Deriving parameterization for hyperboloid
-
0The derivation is just writing down the relevant identities, $\cos^2 u+\sin^2 u=1$ and $\cosh^2 v-sinh^2 v=1$. We also need to check we do obtain the whole hyperboloid, which involves the range of $\sinh$. – 2012-06-14
-
0I know they work, using these identities. I guess I'd like a geometric reason. I can see easily how to derive spherical coordinates, which I find similar to these. Can they be derived by considering the hyperboloid as a surface of revolution? – 2012-06-14
-
1Surface of revolution works fine, $\cosh and \sinh$ are to the hyperbola $x^2-y^2=1$ as $\cos$ and $\sin$ are to the circle $x^2+y^2=1$. That gets you to the parametrization of the hyperboloid of revolution $x^2+y^2-z^2=1$. The multiplications by $a$, $b$, $c$ are at the end, they are scalings in the $x$, $y$, and $z$ directions. – 2012-06-14
-
0Oh! Thank you. I just realized this whole time I was misreading the cos and sin terms in the parameterizations that come from surface of revolution as a second pair of cosh and sinh. If you leave your comment as an answer I will accept. – 2012-06-14
-
1There was a partial answer by @Argon, later deleted. Argon can revive and amplify her/his answer. Or, perhaps better, now that you have figured it out you can answer, and, after some time has passed, accept. – 2012-06-14
2 Answers
This derivation has been done by André Nicolas!
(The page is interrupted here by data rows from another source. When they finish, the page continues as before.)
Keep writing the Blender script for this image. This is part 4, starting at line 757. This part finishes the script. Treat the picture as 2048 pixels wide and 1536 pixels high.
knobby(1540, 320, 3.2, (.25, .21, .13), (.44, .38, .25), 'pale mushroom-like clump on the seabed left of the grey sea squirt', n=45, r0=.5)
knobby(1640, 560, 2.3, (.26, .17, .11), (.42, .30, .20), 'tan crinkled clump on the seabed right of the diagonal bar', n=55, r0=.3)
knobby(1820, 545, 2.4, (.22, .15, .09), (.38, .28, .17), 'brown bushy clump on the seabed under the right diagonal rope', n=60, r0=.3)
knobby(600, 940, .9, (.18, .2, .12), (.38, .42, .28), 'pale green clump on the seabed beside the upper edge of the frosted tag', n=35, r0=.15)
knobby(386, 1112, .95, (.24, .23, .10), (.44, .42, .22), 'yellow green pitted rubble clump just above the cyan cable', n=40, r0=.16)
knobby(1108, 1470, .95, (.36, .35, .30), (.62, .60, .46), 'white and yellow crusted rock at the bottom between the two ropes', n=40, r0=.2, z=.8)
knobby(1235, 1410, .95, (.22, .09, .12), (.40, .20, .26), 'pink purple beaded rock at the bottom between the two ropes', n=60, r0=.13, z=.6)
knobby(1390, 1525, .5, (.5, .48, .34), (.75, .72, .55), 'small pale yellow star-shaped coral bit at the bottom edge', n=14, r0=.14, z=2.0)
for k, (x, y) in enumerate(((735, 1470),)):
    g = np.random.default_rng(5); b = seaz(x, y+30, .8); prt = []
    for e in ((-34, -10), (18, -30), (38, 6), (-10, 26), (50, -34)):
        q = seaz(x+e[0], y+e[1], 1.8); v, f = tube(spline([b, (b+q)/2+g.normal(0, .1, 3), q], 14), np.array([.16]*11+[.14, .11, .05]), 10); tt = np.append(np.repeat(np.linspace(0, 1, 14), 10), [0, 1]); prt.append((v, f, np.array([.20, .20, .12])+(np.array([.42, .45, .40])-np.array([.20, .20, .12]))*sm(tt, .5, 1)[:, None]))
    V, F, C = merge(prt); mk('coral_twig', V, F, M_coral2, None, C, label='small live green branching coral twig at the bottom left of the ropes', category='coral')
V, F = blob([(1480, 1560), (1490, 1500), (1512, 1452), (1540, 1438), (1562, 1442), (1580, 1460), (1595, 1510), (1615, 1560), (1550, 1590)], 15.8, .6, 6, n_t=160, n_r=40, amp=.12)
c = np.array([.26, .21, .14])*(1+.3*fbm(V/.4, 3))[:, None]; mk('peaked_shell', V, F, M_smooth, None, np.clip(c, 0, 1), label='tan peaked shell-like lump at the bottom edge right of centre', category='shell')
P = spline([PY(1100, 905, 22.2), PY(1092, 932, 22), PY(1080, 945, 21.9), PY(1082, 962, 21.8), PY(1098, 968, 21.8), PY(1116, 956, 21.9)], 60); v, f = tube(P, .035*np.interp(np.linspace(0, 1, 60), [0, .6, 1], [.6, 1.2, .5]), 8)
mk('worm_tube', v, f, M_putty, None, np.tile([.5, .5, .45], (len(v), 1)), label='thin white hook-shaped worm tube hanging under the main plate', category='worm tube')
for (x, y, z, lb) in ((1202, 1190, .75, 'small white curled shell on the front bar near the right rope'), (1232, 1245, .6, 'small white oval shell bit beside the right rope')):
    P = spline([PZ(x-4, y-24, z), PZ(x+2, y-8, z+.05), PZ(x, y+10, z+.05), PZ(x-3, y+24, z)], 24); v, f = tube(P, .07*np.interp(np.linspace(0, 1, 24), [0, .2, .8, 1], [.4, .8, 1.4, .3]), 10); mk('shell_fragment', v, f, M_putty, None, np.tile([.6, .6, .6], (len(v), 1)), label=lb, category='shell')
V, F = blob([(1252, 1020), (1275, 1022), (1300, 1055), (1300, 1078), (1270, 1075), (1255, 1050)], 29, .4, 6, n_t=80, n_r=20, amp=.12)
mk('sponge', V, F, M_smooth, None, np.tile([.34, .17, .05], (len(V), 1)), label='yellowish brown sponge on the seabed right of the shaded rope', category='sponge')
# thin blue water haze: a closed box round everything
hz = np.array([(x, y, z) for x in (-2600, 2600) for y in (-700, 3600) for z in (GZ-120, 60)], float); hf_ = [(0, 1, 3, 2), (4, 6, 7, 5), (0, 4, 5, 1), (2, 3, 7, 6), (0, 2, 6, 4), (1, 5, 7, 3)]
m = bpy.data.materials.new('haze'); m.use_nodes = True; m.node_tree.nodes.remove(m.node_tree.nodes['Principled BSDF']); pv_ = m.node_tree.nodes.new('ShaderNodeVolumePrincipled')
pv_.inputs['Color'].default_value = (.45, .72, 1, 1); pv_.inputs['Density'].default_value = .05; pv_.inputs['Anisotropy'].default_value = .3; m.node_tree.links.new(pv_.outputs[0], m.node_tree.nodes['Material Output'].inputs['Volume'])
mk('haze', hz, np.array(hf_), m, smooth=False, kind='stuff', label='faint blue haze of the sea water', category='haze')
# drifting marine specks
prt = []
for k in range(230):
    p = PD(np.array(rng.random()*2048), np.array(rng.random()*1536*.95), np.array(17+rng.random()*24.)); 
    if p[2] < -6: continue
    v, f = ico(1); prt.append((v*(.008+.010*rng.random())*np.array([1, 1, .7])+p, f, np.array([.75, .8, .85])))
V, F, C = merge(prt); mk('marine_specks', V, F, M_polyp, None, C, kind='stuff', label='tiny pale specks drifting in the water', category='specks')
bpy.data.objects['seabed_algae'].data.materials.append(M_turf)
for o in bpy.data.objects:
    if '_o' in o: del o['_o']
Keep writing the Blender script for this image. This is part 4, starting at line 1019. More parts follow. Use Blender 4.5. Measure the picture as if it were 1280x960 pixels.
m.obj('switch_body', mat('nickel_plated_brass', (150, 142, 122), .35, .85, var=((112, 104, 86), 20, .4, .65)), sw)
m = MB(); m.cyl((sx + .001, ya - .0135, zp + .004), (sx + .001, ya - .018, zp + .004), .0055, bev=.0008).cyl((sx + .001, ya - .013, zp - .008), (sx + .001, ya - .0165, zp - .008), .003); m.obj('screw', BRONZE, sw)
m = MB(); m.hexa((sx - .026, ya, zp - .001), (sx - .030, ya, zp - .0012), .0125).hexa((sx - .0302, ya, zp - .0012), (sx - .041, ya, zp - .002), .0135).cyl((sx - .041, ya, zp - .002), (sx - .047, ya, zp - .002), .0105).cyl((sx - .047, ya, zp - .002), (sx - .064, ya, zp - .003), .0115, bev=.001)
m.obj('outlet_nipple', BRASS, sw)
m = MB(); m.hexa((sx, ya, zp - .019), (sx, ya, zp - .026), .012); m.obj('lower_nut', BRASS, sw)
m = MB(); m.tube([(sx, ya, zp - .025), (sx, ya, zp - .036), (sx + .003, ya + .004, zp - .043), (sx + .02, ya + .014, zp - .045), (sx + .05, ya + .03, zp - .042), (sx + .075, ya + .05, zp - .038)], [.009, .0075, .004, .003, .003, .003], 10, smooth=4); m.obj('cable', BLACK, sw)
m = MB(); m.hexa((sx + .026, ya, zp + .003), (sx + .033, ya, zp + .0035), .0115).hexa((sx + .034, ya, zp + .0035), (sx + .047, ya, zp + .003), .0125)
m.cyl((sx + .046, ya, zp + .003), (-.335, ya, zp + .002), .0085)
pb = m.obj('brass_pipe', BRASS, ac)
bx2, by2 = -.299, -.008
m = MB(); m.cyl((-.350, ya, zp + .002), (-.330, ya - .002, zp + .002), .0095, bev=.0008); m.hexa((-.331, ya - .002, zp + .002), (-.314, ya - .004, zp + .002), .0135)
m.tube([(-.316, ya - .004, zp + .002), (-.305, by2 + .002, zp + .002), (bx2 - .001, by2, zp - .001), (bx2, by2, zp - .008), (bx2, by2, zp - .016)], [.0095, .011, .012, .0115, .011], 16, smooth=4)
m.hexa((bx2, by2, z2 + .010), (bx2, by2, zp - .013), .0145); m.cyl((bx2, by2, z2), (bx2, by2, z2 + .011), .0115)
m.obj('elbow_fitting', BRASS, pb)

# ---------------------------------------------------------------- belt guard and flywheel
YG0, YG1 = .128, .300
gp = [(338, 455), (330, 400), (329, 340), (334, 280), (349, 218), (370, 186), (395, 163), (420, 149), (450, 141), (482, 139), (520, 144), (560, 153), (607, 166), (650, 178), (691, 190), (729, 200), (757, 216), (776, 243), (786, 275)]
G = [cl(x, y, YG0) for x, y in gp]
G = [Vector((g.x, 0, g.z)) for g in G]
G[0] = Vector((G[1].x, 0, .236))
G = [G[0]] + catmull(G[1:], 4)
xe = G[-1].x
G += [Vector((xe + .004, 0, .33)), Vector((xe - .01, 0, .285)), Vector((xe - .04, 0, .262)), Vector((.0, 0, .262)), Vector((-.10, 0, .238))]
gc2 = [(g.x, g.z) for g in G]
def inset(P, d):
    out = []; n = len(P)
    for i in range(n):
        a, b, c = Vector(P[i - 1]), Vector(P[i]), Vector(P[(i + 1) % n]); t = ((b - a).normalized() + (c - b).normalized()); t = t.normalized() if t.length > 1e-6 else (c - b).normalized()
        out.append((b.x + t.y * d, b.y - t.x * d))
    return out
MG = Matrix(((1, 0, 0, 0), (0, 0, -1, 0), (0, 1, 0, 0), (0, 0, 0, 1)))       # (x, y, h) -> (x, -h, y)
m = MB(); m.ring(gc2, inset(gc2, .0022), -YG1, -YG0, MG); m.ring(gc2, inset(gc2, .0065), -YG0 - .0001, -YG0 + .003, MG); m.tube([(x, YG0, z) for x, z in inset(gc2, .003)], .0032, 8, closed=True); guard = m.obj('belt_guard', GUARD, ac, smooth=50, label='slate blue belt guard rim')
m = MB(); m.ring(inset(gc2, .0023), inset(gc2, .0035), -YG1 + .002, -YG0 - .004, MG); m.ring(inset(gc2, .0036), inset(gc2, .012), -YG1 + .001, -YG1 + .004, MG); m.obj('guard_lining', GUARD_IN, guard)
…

The parametrization of the hyperbola is
$$x(t)=\cosh t$$ $$y(t)=\pm \sinh t$$
A circle of radius $r$ is parametrized as:
$$x(t)=\cos t$$ $$y(t)=\sin t$$
Rotating the hyperbola above around a circle of radius $\cosh$ (distance of a regular hyperbola from y axis):
$$x(u, v)=\cosh v \cos u$$ $$y(u, v)=\cosh v \sin u$$ $$z(u, v)=\sinh v$$
It is easy to imaging the hyperboloid from two ways - from the top and from the side. This helped me understand the derivation.
By virtue of user bondesan, here's a picture:
The $(P_u, P_z)$ might confuse, so I'd rewrite it as follows.
$\color{green}{\text{On the $uv$-plane, any hyperbola is given by: } u = \cosh(s) \text{ and } z = c\sinh(s) \, \,\forall -1 \leq s \leq 1}$.
Then by definition of polar coordinates, $x = (a\cos \theta) \color{green}{u} \text{ and } y = (b\sin \theta) \color{green}{u} \text{ and } \color{green}{z = z}$.
Altogether, $x = (a\cos \theta) \color{green}{\cosh(s)} \text{ and } y = (b\sin \theta) \color{green}{\cosh(s)} \text{ and } \color{green}{z = c\sinh(s)}$.